En su presentación la violinista Isabelle Faust, intérprete que podríamos definir de nueva generación, mostró unos poderosos recursos y no se conformó con el camino trillado por otros, más bien aparece comprometida con una visión interpretativa que indaga en las obras más allá de lo estrictamente técnico. Su manejo del arco -un François Tourte, unos de los más codiciados por los instrumentistas de cuerda- combina sonidos tan afilados como cuchillas, que en la proximidad del talón -la parte inferior del arco más cercana a la mano- se convierten en pinceladas de una precisión milimétrica para diseccionar el sonido a su capricho o, por el contrario, lo combina con largos y vaporosos arcos, tenues, transparentes.

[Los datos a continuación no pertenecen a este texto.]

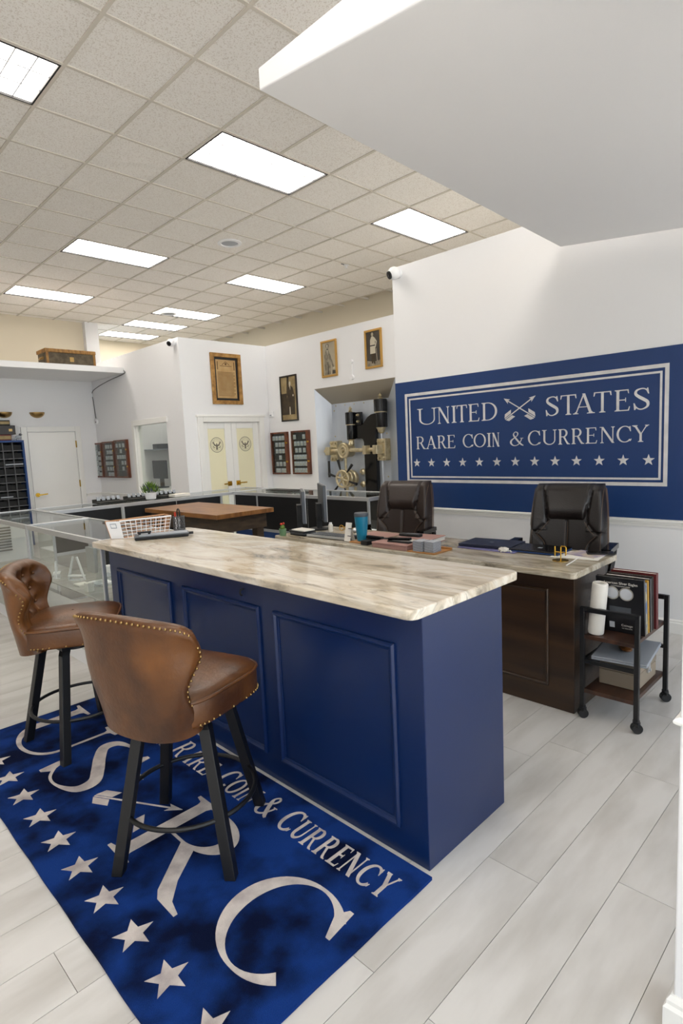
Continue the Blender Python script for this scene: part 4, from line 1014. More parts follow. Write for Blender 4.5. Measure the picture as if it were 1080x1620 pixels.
# ================================================================ FAR CORNER: cabinet, books, sconces, trunk
CY = 10.35
t = thing('pigeonhole_cabinet', 'tall blue framed pigeonhole cabinet left of the plain door', 'cabinet', (2.45, 10.5, 0))
x0, x1 = 1.84, 3.045; zt = 1.735
part('side_panel', B().box(x1-.03, x1, CY, FY-.01, 0, zt), 'cblu', t); part('side_panel', B().box(x0, x0+.03, CY, FY-.01, 0, zt), 'cblu', t)
part('top_panel', B().box(x0+.03, x1-.03, CY, FY-.01, zt-.03, zt), 'cblu', t)
part('back_panel', B().box(x0+.03, x1-.03, FY-.03, FY-.01, 0, zt-.03), 'pdark', t)
for k in range(1, 8): xx = x0+.03+(x1-x0-.06)*k/8; part('divider', B().box(xx-.006, xx+.006, CY+.01, FY-.03, .02, zt-.03), 'pgrey', t)
for k in range(0, 13):
    zz = .02+.1285*k; part('shelf', B().box(x0+.03, x1-.03, CY+.005, FY-.03, zz, zz+.012), 'pgrey', t)
for k in range(8):
    for z_ in range(13):
        pass
fl_ = B()
for k in range(8):
    for q in range(13):
        xa = x0+.03+(x1-x0-.06)*k/8+.008; xb = x0+.03+(x1-x0-.06)*(k+1)/8-.008; za = .034+.1285*q
        fl_.box(xa, xb, CY+.05, CY+.056, za, za+.085)
o = part('dark_bins', fl_, 'pdark', t); o['kind'] = 'stuff'
part('label_strip', B().box(2.74, 3.0, CY-.001, CY+.006, 1.338, 1.36), 'lgrey', t); part('label_strip', B().box(2.62, 2.80, CY-.001, CY+.006, .82, .838), 'lgrey', t)
for (xa, xb, za, zb_, mt, lb, nm, ct) in ((2.30, 2.88, 1.736, 1.83, 'maroon', 'maroon album at the bottom of the stack on the blue cabinet', 'album', 'book'), (2.30, 2.95, 1.831, 1.975, 'bframe', 'thick dark box in the middle of the stack on the blue cabinet', 'storage_box', 'box'),
        (2.30, 2.88, 1.976, 2.06, 'black2', 'black album on top of the stack on the blue cabinet', 'album', 'book')):
    o = solo(nm, B().box(xa, xb, 10.38, 10.60, za, zb_), mt, lb, ct, ((xa+xb)/2, 10.49, za), bevel=.006)
    part('page_block', B().box(xa+.02, xb+.002 if 0 else xb-.01, 10.376, 10.38, za+.02, zb_-.02) if nm == 'album' else B().box(xb-.10, xb-.05, 10.374, 10.38, za+.05, za+.09), 'sepl' if nm == 'album' else 'brass', o)
t = thing('bird_figurine', 'small grey bird figurine on the blue cabinet', 'figurine', (2.985, 10.40, 1.736))
part('body', B().sphere((2.985, 10.40, 1.785), .04, 12, 8, (1.2, .8, .8)).cyl((2.95, 10.40, 1.77), (2.90, 10.40, 1.745), .018, .008).box(2.955, 3.015, 10.38, 10.42, 1.736, 1.752), 'lgrey', t, smooth=1)
part('head', B().sphere((3.015, 10.40, 1.825), .022, 10, 6).cyl((3.03, 10.40, 1.827), (3.055, 10.40, 1.822), .007, .001), 'dgrey', t, smooth=1)
def sconce(x, label):
    t = thing('wall_sconce', label, 'light', (x, FY, 2.11), 0, 'brass half bowl sconces on the far wall')
    b = B()
    b.grid(lambda u, v: (x+.12*math.sin(v*PI/2)*math.cos(PI*u), FY-.001-.10*math.sin(v*PI/2)*math.sin(PI*u), 2.205-.095*math.cos(v*PI/2)), 20, 10)
    b.grid(lambda u, v: (x+.112*math.sin(v*PI/2)*math.cos(PI*u), FY-.004-.092*math.sin(v*PI/2)*math.sin(PI*u), 2.205-.086*math.cos(v*PI/2)), 20, 10)
    part('bowl', b, 'brass', t, smooth=2, fixn=False); part('back_plate', B().box(x-.03, x+.03, FY-.006, FY, 2.12, 2.2), 'brass', t)
sconce(3.388, 'brass half bowl sconce above the plain far door'); sconce(2.885, 'brass half bowl sconce above the stack on the blue cabinet')
t = thing('travel_chest', 'old wooden travel trunk on the white shelf soffit', 'trunk', (3.58, 9.62, 2.846))
part('body', B().box(3.215, 3.955, 9.44, 9.80, 2.846, 3.03), 'trunk', t, bevel=.006)
part('lid', B().box(3.20, 3.97, 9.425, 9.815, 3.03, 3.085), 'trunkw', t, bevel=.008)
for x in (3.215, 3.925): part('corner_strap', B().box(x, x+.035, 9.432, 9.445, 2.846, 3.03), 'trunkw', t)
part('hasp', B().box(3.56, 3.62, 9.43, 9.442, 2.90, 2.97), 'brass', t); part('handle', B().tube([(3.19, 9.55, 2.95), (3.17, 9.58, 2.93), (3.17, 9.64, 2.93), (3.19, 9.67, 2.95)], .008).box(3.19, 3.216, 9.54, 9.68, 2.93, 2.97), 'brass', t)
# wall cable, boxes, cameras, sensors
solo('wall_cable', B().tube(cr([(OX-.008, 9.31, 2.80), (OX-.008, 9.315, 2.745), (OX-.008, 9.9, 2.70), (OX-.008, 10.45, 2.63), (OX-.008, 10.66, 2.56), (OX-.008, 10.61+.03, 2.40), (OX-.008, 10.60, 2.10)], 6), .006, 6), 'pgrey', 'grey cable running down the white wall under the shelf soffit', 'cable', (OX, 9.9, 2.6))
t = thing('junction_box', 'small white junction box at the end of the grey wall cable', 'outlet', (OX, 10.58, 2.02)); part('cover', B().cyl((OX, 10.58, 2.04), (OX-.03, 10.58, 2.04), .055, .05), 'white', t, smooth=True); part('lens', B().cyl((OX-.03, 10.56, 2.03), (OX-.036, 10.56, 2.03), .012), 'dgrey', t)
def security_cam(c, d, label, s=1):
    t = thing('security_camera', label, 'camera', c, 0, 'white dome security cameras'); c = Vector(c); d = Vector(d).normalized()
    part('mount', B().cyl(c, c+Vector((-.03, 0, 0))*s, .045*s), 'white', t, smooth=True)
    hc = c+Vector((-.07, 0, -.008))*s
    part('housing', B().sphere(hc, .058*s, 18, 12), 'white', t, smooth=2)
    q = hc+d*.045*s; part('lens_ring', B().cyl(q, q+d*.012*s, .036*s, n=18), 'black2', t, smooth=True); part('lens', B().cyl(q+d*.012*s, q+d*.016*s, .015*s, n=14), 'gunblk', t, smooth=True)
security_cam((SX, 3.52, 2.985), (-.75, .35, -.35), 'white security camera at the top corner of the sign wall')
security_cam((OX, 7.62, 2.985), (-.75, -.3, -.35), 'white security camera at the top corner of the office box', .95)
def speaker(i, j, label):
    x, y = GX+T*j, GY+T*i
    t = thing('ceiling_speaker', label, 'speaker', (x, y, CZ), 0, 'round ceiling speakers')
    part('rim', B().lathe([(.15, -.001), (.15, -.012), (.11, -.016), (.105, -.006), (.105, -.001)], (x, y, CZ+.006), 36), 'white', t, smooth=True)
    part('grille', B().lathe([(.105, -.004), (.06, -.009), (.005, -.010)], (x, y, CZ+.006), 28), 'lgrey', t, smooth=True)
speaker(3.5, 2.5, 'round ceiling speaker in the middle of the tile field'); speaker(9.72, 4.5, 'round ceiling speaker above the office box lights')
t = thing('sprinkler_head', 'small ceiling sprinkler near the sign wall camera', 'sprinkler', (GX+T*5.5, GY+T*2.95, CZ)); x, y = GX+T*5.5, GY+T*2.95+.08
part('escutcheon', B().lathe([(.05, 0), (.04, -.012), (.012, -.016), (.012, -.04), (.025, -.042), (.025, -.046)], (x, y, CZ+.006), 18), 'white', t, smooth=True)
part('arm', B().box(x-.1, x-.04, y-.006, y+.006, CZ-.002, CZ+.006), 'pgrey', t)
t = thing('door_sensor', 'small white wall sensor right of the double doors', 'sensor', (VX, 7.44, 1.95)); part('body', B().box(VX-.035, VX, 7.41, 7.49, 1.92, 2.01), 'white', t, bevel=.006); part('lens', B().box(VX-.038, VX-.034, 7.43, 7.47, 1.935, 1.955), 'lgrey', t)
t = thing('wall_hook', 'small white wall fitting between the two gilt frames', 'hook', (VX, 5.62, 2.33)); part('body', B().box(VX-.015, VX, 5.61, 5.63, 2.36, 2.53).cyl((VX, 5.62, 2.345), (VX-.035, 5.62, 2.345), .035), 'white', t, bevel=.003); part('cap', B().cyl((VX-.03, 5.62, 2.56), (VX, 5.62, 2.56), .025), 'white', t)
# office seen through the window
t = thing('desk_monitor', 'large grey monitor inside the office window', 'monitor', (5.35, 10.3, .75))
part('screen', B().box(5.38, 5.42, 10.10, 10.62, .93, 1.28), 'dgrey', t, bevel=.006); part('stand', B().box(5.41, 5.44, 10.30, 10.42, .77, 1.05).box(5.32, 5.5, 10.24, 10.48, .751, .77), 'dgrey', t)
t = thing('office_desk', 'white office desk inside the office window', 'desk', (5.4, 10.2, 0)); part('tabletop', B().box(5.05, 5.9, 9.5, 10.64, .72, .75), 'trimw', t); part('panel', B().box(5.10, 5.85, 9.52, 9.55, 0, .72), 'trimw', t); part('panel', B().box(5.10, 5.85, 10.59, 10.62, 0, .72), 'trimw', t)
t = thing('wall_shelf', 'pale glass shelf inside the office window', 'shelf', (5.4, 10.6, 1.48)); part('board', B().box(4.9, 6.1, 10.44, 10.655, 1.48, 1.5), 'lgrey', t); part('bracket', B().box(5.0, 5.02, 10.5, 10.655, 1.40, 1.48), 'lgrey', t); part('bracket', B().box(5.96, 5.98, 10.5, 10.655, 1.40, 1.48), 'lgrey', t)
solo('shelf_box', B().box(5.42, 5.72, 10.47, 10.63, 1.501, 1.60), 'dgrey', 'grey box on the shelf inside the office window', 'box', (5.55, 10.55, 1.501), bevel=.01)
t = thing('dark_bookcase', 'dark bookcase at the right edge of the office window', 'bookcase', (5.98, 10.2, 0)); part('case', B().box(5.93, 6.2, 9.5, 10.4, 0, 1.9), 'navylap', t); part('door', B().box(5.91, 5.93, 9.52, 10.38, .1, 1.3), 'dgrey', t)

# ================================================================ UTILITY CART
t = thing('utility_cart', 'black framed two shelf utility cart on casters beside the dark desk', 'cart', (2.99, 1.0, 0))
CX0, CX1, CY0, CY1 = 2.785, 3.225, .885, 1.140; w = .011
for x in (CX0, CX1):
    for y in (CY0, CY1):
        part('post', B().box(x-w, x+w, y-w, y+w, .06, .575), 'blackmet', t, bevel=.002)
        c = part('caster', B().cyl((x-.012, y-.012, .024), (x+.012, y+.008, .024), .024, n=18), 'black2', t, smooth=True)
        part('fork', B().cyl((x, y, .05), (x, y, .062), .016).box(x-.02, x+.018, y-.014, y+.014, .036, .05), 'blackmet', c)
for x in (CX0, CX1): part('hand_rail', B().box(x-w, x+w, CY0+w, CY1-w, .553, .575), 'blackmet', t); part('side_bar', B().box(x-.008, x+.008, CY0+w, CY1-w, .29, .308), 'blackmet', t)
part('back_bar', B().box(CX0+w, CX1-w, CY1-.006, CY1+.006, .29, .305), 'blackmet', t)
part('top_shelf', B().box(CX0-.008, CX1+.008, CY0+w, CY1-w, .415, .435), 'shelfw', t, bevel=.002)
part('bottom_shelf', B().box(CX0-.008, CX1+.008, CY0+w, CY1-w, .135, .157), 'shelfw', t, bevel=.002)
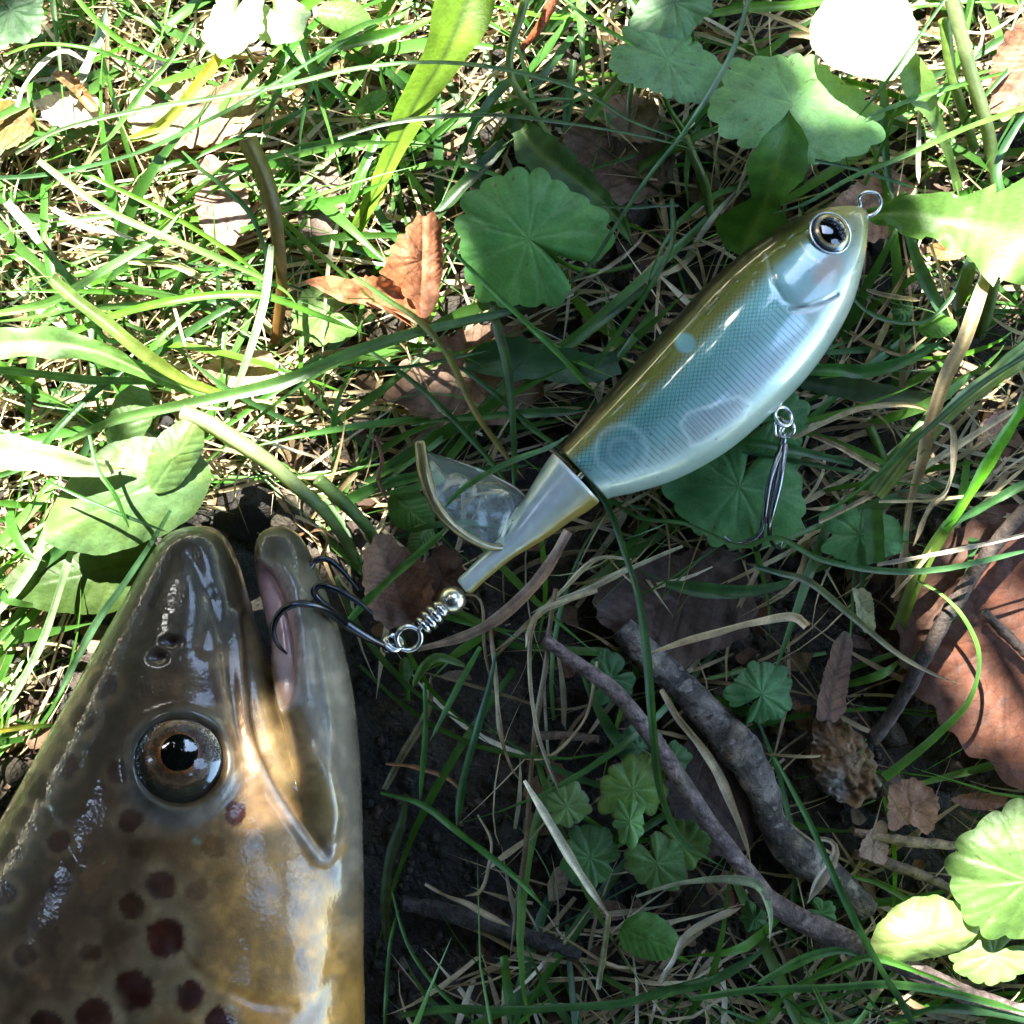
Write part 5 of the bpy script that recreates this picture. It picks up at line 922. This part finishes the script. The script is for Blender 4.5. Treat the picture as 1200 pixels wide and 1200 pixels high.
D([(1166, 285), (1148, 345), (1130, 400), (1109, 442), (1090, 500), (1078, 545), (1067, 578), (1058, 640), (1052, 705)], [15, 18, 20, 19, 17, 16, 15], (2.3, 2.4, 2.1, 1.2, .4), 'tall straw stalk running down right of the lure to the soil', (.42, .34, .19), (.30, .20, .09), tip=False, fold=.4, stripe=.4)
D([(1216, 622), (1160, 636), (1115, 646), (1070, 655), (1028, 661)], [7, 7, 7, 6], (3.0, 3.1, 2.9), 'silvery straw paired with the green blade at the right edge', (.48, .42, .34), (.40, .34, .24), tip=False)
D([(930, 514), (965, 495), (1002, 481), (1045, 474), (1075, 476), (1092, 484)], [6, 8, 8, 7, 5], (1.4, 1.7, 1.7), 'arched pale straw right of the belly hook', (.36, .30, .18), ST)
D([(953, 510), (985, 524), (1024, 547), (1040, 556)], [7, 8, 7], (1.1, 1.2, 1.0), 'short straw crossing beneath the arched one', TN, ST)
D([(1100, 495), (1114, 500), (1118, 530), (1108, 575), (1090, 595), (1070, 640)], [5, 9, 9, 8, 6], (2.2, 2.3, 1.8), 'twisted papery straw in front of the tall straw stalk', (.50, .43, .30), (.42, .35, .22), wav=.1)
D([(1030, 588), (1090, 586), (1150, 580), (1215, 572)], [4, 6, 5, 4], (2.0, 2.1, 2.0), 'level thin straw joining the vivid lime blade', ST, ST)
D([(960, 612), (1000, 592), (1060, 560), (1110, 530), (1150, 505), (1205, 470)], [5, 8, 10, 10, 7], (1.2, 1.4, 1.4), 'pale straw under the striped grass sheath', (.36, .29, .17), (.45, .38, .25))
D([(1045, 700), (1070, 672), (1110, 625), (1150, 590), (1210, 540)], [4, 6, 6, 5], (1.7, 1.9, 1.8), 'thin straw slanting by the vivid lime blade', (.38, .28, .16), ST)
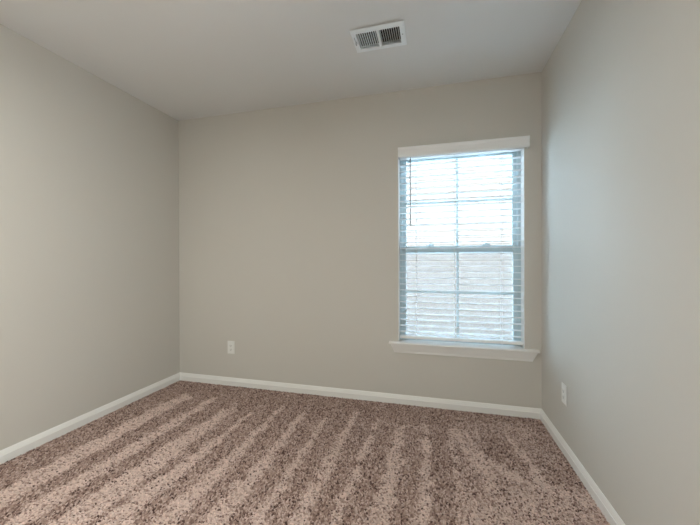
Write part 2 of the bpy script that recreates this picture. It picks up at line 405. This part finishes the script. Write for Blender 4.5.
add_box(bm, gx0, gx0+.002, gy0, gy1, H+.012, H+.080); add_box(bm, gx1-.002, gx1, gy0, gy1, H+.012, H+.080)
add_box(bm, gx0+.002, gx1-.002, gy0, gy0+.002, H+.012, H+.080); add_box(bm, gx0+.002, gx1-.002, gy1-.002, gy1, H+.012, H+.080)
vpart('duct_boot', bm, DUCT)
def louvers(x0, x1, n, slope):
    st = (x1-x0)/n; hh = .0085
    for k in range(n):
        x = x0+(k+.5)*st
        bm = bmesh.new()
        add_sweep(bm, [(-.0008-slope*hh/2, H-.0100),(.0008-slope*hh/2, H-.0100),(.0008+slope*hh/2, H-.0100+hh),(-.0008+slope*hh/2, H-.0100+hh)],
                  [lambda p: (x+p[0], gy0+.0005, p[1]), lambda p: (x+p[0], gy1-.0005, p[1])])
        vpart('louver', bm, VENT)
louvers(gx0+.002, mid0-.001, 9, .34)
louvers(mid1+.001, gx1-.002, 9, -.32)
for sx in (VX0+.017, VX1-.017):
    bm = bmesh.new(); add_cyl(bm, (sx, (VY0+VY1)/2, H-.0126), (sx, (VY0+VY1)/2, H-.0106), .0036, 12); vpart('screw', bm, SCREW)
bm = bmesh.new()
add_box(bm, VX0+.0125, VX0+.0165, -.690, -.625, H-.0122, H-.0108); add_box(bm, VX0+.011, VX0+.018, -.642, -.628, H-.0205, H-.0120)
vpart('damper_lever', bm, SCREW, bevel=.001)

# ------------------------------------------------------------------ outside: pale gravel and the low house next door
struct(box_obj('ground', (-20, 24, T+.01, 26, -.85, -.75), GRASS), 'pale gravel strip between the two houses', 'ground')
struct(box_obj('facade', (-4.0, -.1215, .02, T, -.75, 3.0), SIDING), 'outer wall of the house left of the room', 'wall')
struct(box_obj('facade', (W+.1215, 7.0, .02, T, -.75, 3.0), SIDING), 'outer wall of the house right of the room', 'wall')
HX0, HX1, HY = -.6, 6.2, 5.2
house = tag(empty('neighbor_house', ((HX0+HX1)/2, HY, -.75)), 'pale lap sided house seen through the window blind', 'house')
lap = .15; pr = []; z = -.75
while z < 3.55:
    pr += [(HY-.020, z), (HY-.004, z+lap)]; z += lap
pr += [(HY+5, z), (HY+5, -.75)]
bm = bmesh.new(); add_sweep(bm, pr, [lambda p: (HX0, p[0], p[1]), lambda p: (HX1, p[0], p[1])])
o = obj('siding_wall', bm, SIDING); o.data.transform(Matrix.Translation(-house.location)); o.parent = house
bm = bmesh.new()
add_sweep(bm, [(HY-.12, z), (HY-.12, z+.14), (HY+2.5, z+.5), (HY+5.12, z+.14), (HY+5.12, z)], [lambda p: (HX0-.2, p[0], p[1]), lambda p: (HX1+.2, p[0], p[1])])
o = obj('roof', bm, ROOF); o.data.transform(Matrix.Translation(-house.location)); o.parent = house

La sonoridad de su Stradivarius «La bella durmiente» hizo el resto. En las posiciones altas del diapasón del instrumento la eficacia de Isabelle Faust encuentra su hermosa recompensa sonora en una tersura sonora clara y resplandeciente, nada voluptuosa por otra parte. Todo excelencia. En la interpretación del «Concierto para violín» de Brahms no se acomodó a patrones o referencias, y esto no deja de sorprender, en ocasiones buscando una originalidad que en la articulación marcada por el compositor va más allá de lo escrito. Sorprende, gusta o resulta chocante a partes iguales. Dinámicas extremas, ejecución siempre primorosa y virtuosística, quizá con poco espacio para la cesura -sutiles pausas interpretativas no escritas en la partitura-, y en la que en las melodías más interiorizadas faltó, si acaso, y si nos dejamos arrastrar por la parte más conservadora de nuestra memoria sonora del concierto, una entrega melódica más pasional en su trazo.

La interpretación musical no es algo pétreo, ni lo será en el futuro, por eso nunca se dejarán de explorar las posibilidades que ofrece la música escrita en una partitura. Enlazamos así con la «Heróica» de Beethoven. La orquesta, también en posición «vienesa», como en el anterior concierto, toca con flautas de madera, trompetas naturales -sin pistones-, buscando esa sonoridad de época tan codiciada en la fidelidad estilística, pero añade una riqueza dinámica y tímbrica más propia de un segundo romanticismo o incluso posromanticismo. Todo diestro, delicado, excelente. Brahms sonando como Mahler, Beethoven como Brahms -¿Bach en la cuadratura de Strauss?-, o lo que se nos antoje para enriquecer la música, el fenómeno musical y el culto al sonido. Casi todas las posibilidades sonoras se cultivarán, aunque cada vez el cerco se estrecha más.

Pero ¿hace verdaderamente falta añadir tanto salazón a Beethoven? Ahí es donde interviene el director. A Daniel Harding no le sobran cualidades -ha llegado muy lejos a su corta edad directorial y llegará a más-, pero sí ruidos guturales en plena interpretación. Tendrá que encontrar una gestualidad propia, más orgánica en su elegancia.

El comienzo del Brahms fue el de Baremboin, y después fue más Abbado, también en el Beethoven y en su forma de sobrevolar la estrechez de la escritura de los compases. Lo cierto es que en función de lo escuchado, el resultado logrado por Harding es extraordinario en su calidad sonora, pero las misma ideas, repetidas, al final causan cierta monotonía. Ante la insistencia en el pulido de la belleza sonora, la «Marcha fúnebre» de la «Heróica» sucumbió, no se sostuvo y cedió. La marcha está escrita en compás de dos partes y llevarla a cuatro en lentitud heredada de Karajan la desvirtúa, no tanto por el tempo como por su quietud pasmosa. «La belleza será comestible o no será», sentenció la genialidad daliniana. Cada cual que pase el chuletón a su gusto, pero muy hecho, como suela de zapato, seguramente lo estropearemos.